Why Britain is in the Pacific

Dr James Kierstead
Insights Newsletter
21 April, 2023

On March 31st, at a meeting of member-countries, it was agreed that the UK would join the Comprehensive and Progressive Agreement for Trans-Pacific Partnership (CPTPP).

The CPTPP is one of the world’s largest free-trade blocs, accounting for 13% of global GDP, 15% of global trade, and 500 million people.

New Zealand is a founding member of the agreement as well as its depositary – the nation to whom an international treaty is entrusted. New Zealand is also the chair of the CPTPP this year, though its role in helping Britain to the table goes back further, to when New Zealand sent trade negotiators to the UK after the Brexit vote.

With the country playing such a big role in this major international organization, you’d think that the news of Britain’s accession would gain extensive coverage in the New Zealand media.

It did receive a few notices, including a brief piece by Thomas Manch that appeared on Stuff on March 31st, the day Britain’s entry was confirmed. By the next day, though, The Dominion Post had decided more important things were going on. It led with the Stuart Nash donations scandal, plus a side serving on the price of eggs.

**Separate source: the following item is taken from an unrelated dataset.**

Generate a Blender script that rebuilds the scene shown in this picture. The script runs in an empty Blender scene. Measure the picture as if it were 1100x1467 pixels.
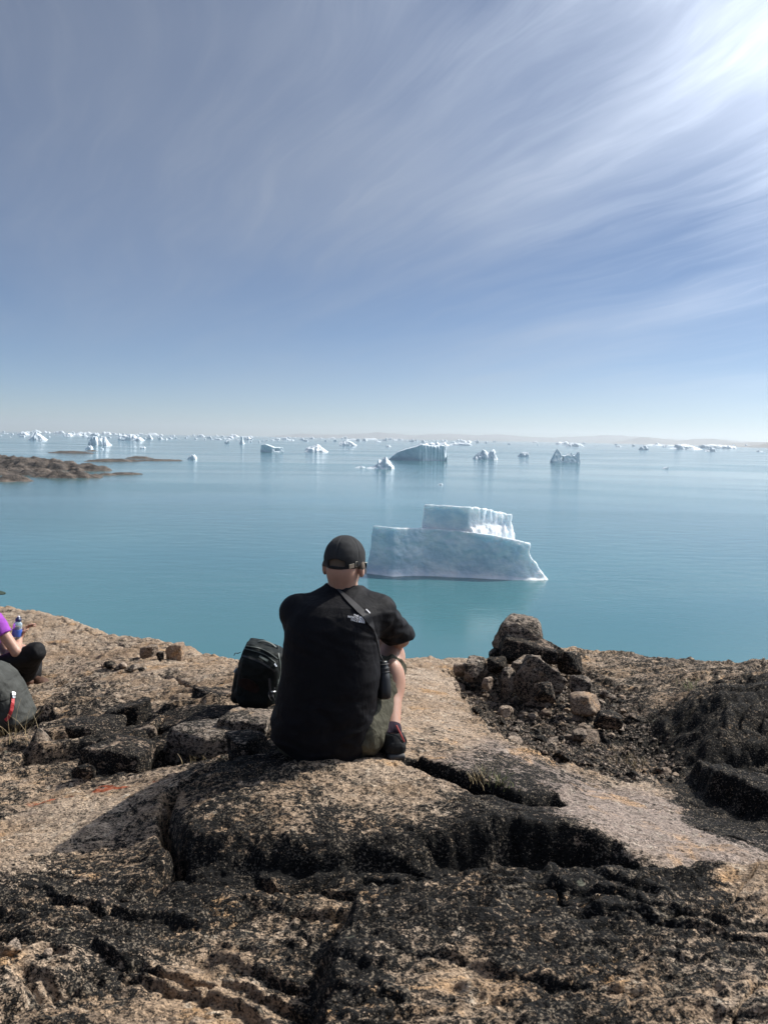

It’s possible that The Dom Post’s editors were swayed by the UK-based commentators that have downplayed Britain’s entry to the CPTPP. For them, the move is simply an exercise in imperial nostalgia and an attempt to follow through on promises of a ‘global Britain.’

The critics are right that the consequences for British growth may not be enormous. Even the UK’s own Department for Business and Trade has estimated that the deal would boost British GDP by only about 0.08% over the next 15 years.

In many ways, though, Britain’s entry is more significant for the other members of the CPTPP than for Britain itself. If the move puts Britain into the Pacific, it also brings the Pacific’s largest trading bloc into Europe, not to mention the Atlantic.

The move’s greatest significance, though, may be symbolic.

What Britain’s move may herald is, in fact, a new age of diplomacy in which nations look to join whatever organizations best serve their interests, geography be damned.

If that’s right, the CPTPP’s welcoming of a new member may be pretty important after all. Even more important, perhaps, than the price of eggs in Aotearoa.